On Tuesday, Xi pledged a US$9-billion credit line for Latin American and Caribbean markets, and a separate pledge of US$4.8 billion for Brazil including investment from Chinese EV maker Great Wall Motors and the purchase of a copper mine in north-eastern Brazil. So China both opens a further major market for its product at the same time as securing the supply chain for it.

The second and much overlooked problem for the U.S. (and the wider West) is the processing and refining part of the equation. Doing the real estate deals for source markets is the easy bit — this is the much harder and dirtier part.

More than 20 years ago, China gave up on trying to compete in the “old” internal combustion engine market. Instead, it decided long before Musk was even dreaming of Tesla that electric vehicles were the future. It built both the extractive supply chain via its BRI efforts, but also the domestic processing capability, which according to Barclays stands at 90 per cent of the world’s capacity.

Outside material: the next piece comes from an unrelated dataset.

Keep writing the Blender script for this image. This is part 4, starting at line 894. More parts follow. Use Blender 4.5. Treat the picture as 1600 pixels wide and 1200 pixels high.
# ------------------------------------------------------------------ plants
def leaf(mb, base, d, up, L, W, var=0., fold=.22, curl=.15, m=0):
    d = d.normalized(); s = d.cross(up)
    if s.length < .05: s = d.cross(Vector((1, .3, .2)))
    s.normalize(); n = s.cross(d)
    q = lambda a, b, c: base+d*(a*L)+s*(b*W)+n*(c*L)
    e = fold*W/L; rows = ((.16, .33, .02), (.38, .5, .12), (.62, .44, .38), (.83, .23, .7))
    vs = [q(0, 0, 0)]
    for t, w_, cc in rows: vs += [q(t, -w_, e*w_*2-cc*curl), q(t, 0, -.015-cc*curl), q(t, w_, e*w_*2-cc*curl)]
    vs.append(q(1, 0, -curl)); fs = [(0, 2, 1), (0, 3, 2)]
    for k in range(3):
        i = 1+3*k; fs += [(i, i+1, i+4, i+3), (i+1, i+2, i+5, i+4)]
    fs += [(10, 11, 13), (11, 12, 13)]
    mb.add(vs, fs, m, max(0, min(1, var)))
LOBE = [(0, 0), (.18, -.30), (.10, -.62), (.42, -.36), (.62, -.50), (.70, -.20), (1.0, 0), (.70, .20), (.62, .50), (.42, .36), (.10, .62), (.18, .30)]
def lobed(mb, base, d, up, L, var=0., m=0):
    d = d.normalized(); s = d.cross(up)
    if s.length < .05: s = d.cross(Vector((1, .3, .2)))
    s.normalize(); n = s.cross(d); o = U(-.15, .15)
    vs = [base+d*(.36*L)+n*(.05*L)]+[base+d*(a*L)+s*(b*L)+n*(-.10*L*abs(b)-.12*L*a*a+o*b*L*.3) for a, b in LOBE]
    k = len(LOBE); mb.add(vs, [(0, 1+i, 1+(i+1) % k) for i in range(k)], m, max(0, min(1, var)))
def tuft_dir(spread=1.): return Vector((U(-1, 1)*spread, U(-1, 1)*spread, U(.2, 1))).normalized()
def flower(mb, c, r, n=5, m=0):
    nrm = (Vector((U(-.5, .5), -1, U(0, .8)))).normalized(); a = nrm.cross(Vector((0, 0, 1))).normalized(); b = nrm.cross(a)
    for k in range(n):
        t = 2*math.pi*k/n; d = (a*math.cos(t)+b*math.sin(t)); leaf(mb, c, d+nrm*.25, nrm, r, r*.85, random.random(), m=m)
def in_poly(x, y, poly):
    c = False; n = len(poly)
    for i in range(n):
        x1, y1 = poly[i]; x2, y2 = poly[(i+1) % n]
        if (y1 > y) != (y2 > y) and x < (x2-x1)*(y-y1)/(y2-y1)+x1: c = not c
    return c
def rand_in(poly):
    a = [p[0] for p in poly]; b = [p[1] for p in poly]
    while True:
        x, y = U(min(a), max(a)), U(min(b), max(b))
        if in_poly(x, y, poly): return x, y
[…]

Processing critical minerals is a dirty and expensive business, and Western miners lament that it’s almost impossible to compete dollar for dollar with China while trying to maintain environmental standards, let alone bottom-line cost competitiveness. This is key not just for EVs and giga-factories, but also for the much-cherished advanced semiconductor reshoring Trump is attempting to do.

It also hasn’t escaped folks’ attention that unpredictable tariffs will just wall up the U.S. while China presents itself as the more reliable trading partner — a consistent message delivered in Beijing this week.

Even before Trump, the U.S. had been debating a pivot to Asia not just from Europe, but with domestic energy production now secured, from the Middle East. While THE MIDEAST may have attractive sovereign wealth funds and ultra-wealthy consumers, the debate on its wider strategic relevance is moot, unless it becomes a willing critical minerals processing hub (there’s not much to offer on the extractive side).

So as the U.S. delegation flies home (still on the old Air Force One), it might want to ponder that while it’s posturing and threatening the folks in its own backyard, its strategic adversary is buying and eating lunch with them.